The sailor’s optimism seems to be ill-founded. Soon, as the airship passes the Southern Shard, with its spires of an abandoned hive rising from the acid sea, a small fleck comes unstuck from one of the rusting towers and starts to intercept the Cygnan Martyr. The alarm is sounded, and the captain orders this men to stand to and repel boarders. Wreckers are on the Cygnan Martyr's trail. An airship nearly twice as large accelerates out of the red tangle. It seems to be fit for scrap, a mess decaying machinery and rotten armor plating, festooned with grisly trophies and ancient replacement parts, but it rapidly gains on the acolytes’ ship, its thrusters howling under the strain. The men and women on the Cygnan prepare for conflict. The sailors grimly arm themselves with lasguns and hefty tools, Vymer and Quill check their shotguns, while Octavia Nile and her adept vanish into their cabin. Her bodyguards stay behind, all cool and professional. Nahun Grist moves up and down the deck, exhorting the men to stay steadfast. The abbot and his pilgrims seem to have locked themselves into their rooms to pray for our defense against those that would harm the pious servants of the Emperor. Drizz and Yuri prepare for battle, but keep an eye on the others – for battle is an excellent time for all kinds of underhanded play.

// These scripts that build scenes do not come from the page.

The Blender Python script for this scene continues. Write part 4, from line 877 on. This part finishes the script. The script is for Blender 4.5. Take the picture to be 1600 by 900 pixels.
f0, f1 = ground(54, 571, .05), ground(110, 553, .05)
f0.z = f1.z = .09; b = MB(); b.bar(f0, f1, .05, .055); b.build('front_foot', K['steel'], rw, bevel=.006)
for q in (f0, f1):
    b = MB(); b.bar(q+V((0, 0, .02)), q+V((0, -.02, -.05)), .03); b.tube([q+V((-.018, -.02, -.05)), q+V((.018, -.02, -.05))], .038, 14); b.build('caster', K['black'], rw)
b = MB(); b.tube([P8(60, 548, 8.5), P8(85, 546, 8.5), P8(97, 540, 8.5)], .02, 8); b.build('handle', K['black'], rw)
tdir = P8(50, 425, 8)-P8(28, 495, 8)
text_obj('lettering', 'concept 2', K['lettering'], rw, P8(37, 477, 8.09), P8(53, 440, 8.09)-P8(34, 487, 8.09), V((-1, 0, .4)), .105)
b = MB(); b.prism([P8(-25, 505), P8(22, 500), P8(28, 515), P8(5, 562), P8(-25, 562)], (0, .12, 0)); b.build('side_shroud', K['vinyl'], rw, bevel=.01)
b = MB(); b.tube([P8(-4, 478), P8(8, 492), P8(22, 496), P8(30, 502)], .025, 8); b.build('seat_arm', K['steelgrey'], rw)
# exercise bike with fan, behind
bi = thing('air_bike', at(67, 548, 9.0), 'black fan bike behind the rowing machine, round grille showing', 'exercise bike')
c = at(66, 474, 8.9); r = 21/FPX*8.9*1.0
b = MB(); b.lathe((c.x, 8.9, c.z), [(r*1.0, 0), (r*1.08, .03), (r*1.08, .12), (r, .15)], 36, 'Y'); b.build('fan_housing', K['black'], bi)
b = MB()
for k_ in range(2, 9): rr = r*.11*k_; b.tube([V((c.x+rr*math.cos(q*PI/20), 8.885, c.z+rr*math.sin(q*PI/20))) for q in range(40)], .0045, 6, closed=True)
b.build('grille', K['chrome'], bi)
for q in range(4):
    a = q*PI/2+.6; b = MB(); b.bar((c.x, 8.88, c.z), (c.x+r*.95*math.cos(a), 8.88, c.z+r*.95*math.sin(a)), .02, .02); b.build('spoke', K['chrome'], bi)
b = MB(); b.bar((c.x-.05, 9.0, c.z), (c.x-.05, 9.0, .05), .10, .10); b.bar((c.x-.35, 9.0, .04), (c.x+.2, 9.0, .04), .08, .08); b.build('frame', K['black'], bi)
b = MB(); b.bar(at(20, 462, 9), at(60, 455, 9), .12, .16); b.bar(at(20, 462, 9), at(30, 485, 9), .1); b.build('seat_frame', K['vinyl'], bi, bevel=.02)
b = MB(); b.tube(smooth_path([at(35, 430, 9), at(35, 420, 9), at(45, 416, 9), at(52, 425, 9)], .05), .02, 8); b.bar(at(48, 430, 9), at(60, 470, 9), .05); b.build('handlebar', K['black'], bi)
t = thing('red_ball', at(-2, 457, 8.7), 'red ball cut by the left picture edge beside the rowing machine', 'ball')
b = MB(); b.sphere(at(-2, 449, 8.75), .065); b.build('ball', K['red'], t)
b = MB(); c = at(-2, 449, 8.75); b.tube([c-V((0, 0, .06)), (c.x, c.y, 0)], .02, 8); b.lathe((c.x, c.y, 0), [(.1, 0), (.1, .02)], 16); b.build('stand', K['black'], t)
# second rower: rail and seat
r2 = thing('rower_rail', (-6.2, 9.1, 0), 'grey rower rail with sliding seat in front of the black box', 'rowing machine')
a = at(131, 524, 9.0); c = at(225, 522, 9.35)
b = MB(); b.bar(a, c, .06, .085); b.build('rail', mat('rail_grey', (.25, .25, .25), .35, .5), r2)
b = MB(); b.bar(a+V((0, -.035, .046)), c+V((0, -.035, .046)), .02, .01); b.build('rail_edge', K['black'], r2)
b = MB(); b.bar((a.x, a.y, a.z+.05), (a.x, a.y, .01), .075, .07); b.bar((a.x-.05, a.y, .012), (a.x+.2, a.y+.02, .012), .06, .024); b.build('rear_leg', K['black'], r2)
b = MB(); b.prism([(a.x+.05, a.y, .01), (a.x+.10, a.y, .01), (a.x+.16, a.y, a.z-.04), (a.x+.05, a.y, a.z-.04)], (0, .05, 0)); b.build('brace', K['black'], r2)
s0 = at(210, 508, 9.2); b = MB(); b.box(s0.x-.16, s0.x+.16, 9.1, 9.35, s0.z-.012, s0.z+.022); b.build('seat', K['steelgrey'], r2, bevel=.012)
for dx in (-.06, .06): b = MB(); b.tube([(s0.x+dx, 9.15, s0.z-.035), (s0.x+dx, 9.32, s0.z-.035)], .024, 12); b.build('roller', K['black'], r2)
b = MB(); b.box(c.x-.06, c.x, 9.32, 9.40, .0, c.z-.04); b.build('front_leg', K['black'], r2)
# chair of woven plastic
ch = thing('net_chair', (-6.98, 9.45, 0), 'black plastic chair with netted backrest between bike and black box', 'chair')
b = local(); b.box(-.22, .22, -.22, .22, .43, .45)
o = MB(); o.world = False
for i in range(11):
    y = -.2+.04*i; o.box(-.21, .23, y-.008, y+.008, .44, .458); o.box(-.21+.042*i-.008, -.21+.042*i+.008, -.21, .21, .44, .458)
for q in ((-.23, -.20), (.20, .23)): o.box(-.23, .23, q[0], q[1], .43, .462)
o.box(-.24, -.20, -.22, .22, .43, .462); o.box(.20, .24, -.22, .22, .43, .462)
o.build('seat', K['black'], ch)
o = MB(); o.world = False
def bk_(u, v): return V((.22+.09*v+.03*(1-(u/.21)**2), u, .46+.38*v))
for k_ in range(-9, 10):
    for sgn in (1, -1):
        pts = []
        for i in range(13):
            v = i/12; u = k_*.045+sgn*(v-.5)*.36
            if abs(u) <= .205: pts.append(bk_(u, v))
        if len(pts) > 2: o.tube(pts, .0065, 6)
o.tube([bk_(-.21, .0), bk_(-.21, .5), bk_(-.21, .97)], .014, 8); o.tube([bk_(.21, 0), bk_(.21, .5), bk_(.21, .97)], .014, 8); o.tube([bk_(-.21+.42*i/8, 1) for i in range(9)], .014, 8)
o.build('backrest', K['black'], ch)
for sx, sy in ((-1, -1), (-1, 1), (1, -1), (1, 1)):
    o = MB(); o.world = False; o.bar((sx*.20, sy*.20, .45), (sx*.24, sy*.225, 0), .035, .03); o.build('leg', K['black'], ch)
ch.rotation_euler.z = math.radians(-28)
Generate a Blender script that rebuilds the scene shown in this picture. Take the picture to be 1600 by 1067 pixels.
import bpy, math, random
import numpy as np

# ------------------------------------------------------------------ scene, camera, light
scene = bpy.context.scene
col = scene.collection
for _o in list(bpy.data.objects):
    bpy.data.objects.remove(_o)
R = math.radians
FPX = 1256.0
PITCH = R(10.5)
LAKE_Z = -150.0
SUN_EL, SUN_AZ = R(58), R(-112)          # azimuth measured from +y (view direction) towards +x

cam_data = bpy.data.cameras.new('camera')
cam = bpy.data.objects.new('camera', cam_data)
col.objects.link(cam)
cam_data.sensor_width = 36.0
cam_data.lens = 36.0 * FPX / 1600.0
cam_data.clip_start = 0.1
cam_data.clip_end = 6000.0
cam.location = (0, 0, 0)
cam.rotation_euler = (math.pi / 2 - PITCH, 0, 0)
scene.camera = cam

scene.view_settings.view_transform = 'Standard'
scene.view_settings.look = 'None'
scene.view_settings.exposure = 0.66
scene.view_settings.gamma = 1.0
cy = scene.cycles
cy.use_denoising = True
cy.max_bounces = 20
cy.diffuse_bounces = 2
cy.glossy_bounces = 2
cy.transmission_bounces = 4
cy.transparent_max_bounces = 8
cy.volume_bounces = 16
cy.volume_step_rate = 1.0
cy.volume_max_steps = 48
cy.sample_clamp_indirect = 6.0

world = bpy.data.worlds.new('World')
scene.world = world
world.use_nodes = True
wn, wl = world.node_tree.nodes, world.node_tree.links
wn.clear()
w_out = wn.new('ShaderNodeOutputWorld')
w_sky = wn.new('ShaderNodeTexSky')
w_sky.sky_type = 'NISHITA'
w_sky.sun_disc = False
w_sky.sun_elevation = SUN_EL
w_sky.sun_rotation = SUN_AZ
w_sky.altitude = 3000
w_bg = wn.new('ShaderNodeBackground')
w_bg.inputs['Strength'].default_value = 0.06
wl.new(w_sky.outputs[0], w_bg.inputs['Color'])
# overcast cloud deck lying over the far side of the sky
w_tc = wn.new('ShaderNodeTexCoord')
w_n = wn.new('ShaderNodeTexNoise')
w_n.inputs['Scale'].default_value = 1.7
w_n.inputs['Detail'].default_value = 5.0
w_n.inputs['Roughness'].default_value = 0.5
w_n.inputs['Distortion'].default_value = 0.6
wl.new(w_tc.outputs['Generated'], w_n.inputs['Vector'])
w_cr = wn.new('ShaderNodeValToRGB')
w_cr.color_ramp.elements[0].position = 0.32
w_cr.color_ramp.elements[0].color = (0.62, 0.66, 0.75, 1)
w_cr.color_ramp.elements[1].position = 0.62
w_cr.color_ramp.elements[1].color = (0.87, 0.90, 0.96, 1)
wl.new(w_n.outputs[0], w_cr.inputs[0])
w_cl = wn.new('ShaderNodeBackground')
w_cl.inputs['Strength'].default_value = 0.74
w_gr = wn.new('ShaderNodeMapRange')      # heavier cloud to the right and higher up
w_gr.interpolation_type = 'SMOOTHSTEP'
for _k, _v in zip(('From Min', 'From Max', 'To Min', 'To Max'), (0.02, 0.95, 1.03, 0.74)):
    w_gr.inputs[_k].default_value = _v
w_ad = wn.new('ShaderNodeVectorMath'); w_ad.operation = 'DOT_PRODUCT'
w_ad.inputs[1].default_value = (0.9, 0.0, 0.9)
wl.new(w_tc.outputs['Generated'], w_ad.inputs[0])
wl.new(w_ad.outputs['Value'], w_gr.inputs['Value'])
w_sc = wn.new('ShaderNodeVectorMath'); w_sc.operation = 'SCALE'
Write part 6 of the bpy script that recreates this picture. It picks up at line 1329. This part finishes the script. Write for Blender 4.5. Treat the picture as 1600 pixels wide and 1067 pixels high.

The wreckers’ ship is only a hundred meters away when a volley of rockets erupts from the armored compartment under its gas balloon. Someone screams “Incoming!”, and the defenders on the Martyr’s observation deck scramble for cover, as the missiles go in. One white trail passes the Martyr above, then another. The third goes under the observation deck, the fourth missile hits it squarely. Drizz and Yuri are thrown on the plating, while Vymer is smashed through the windows of the lounge by the impact. The explosion showers the stern with shrapnel, and shouts and screams fill the air. The whole airship shakes. While the fireball blows out, a fifth rocket smashes into a thruster. The thruster whines for a second and cuts out. Trailing black smoke, the Cygnan Martyr turns to meet her attacker.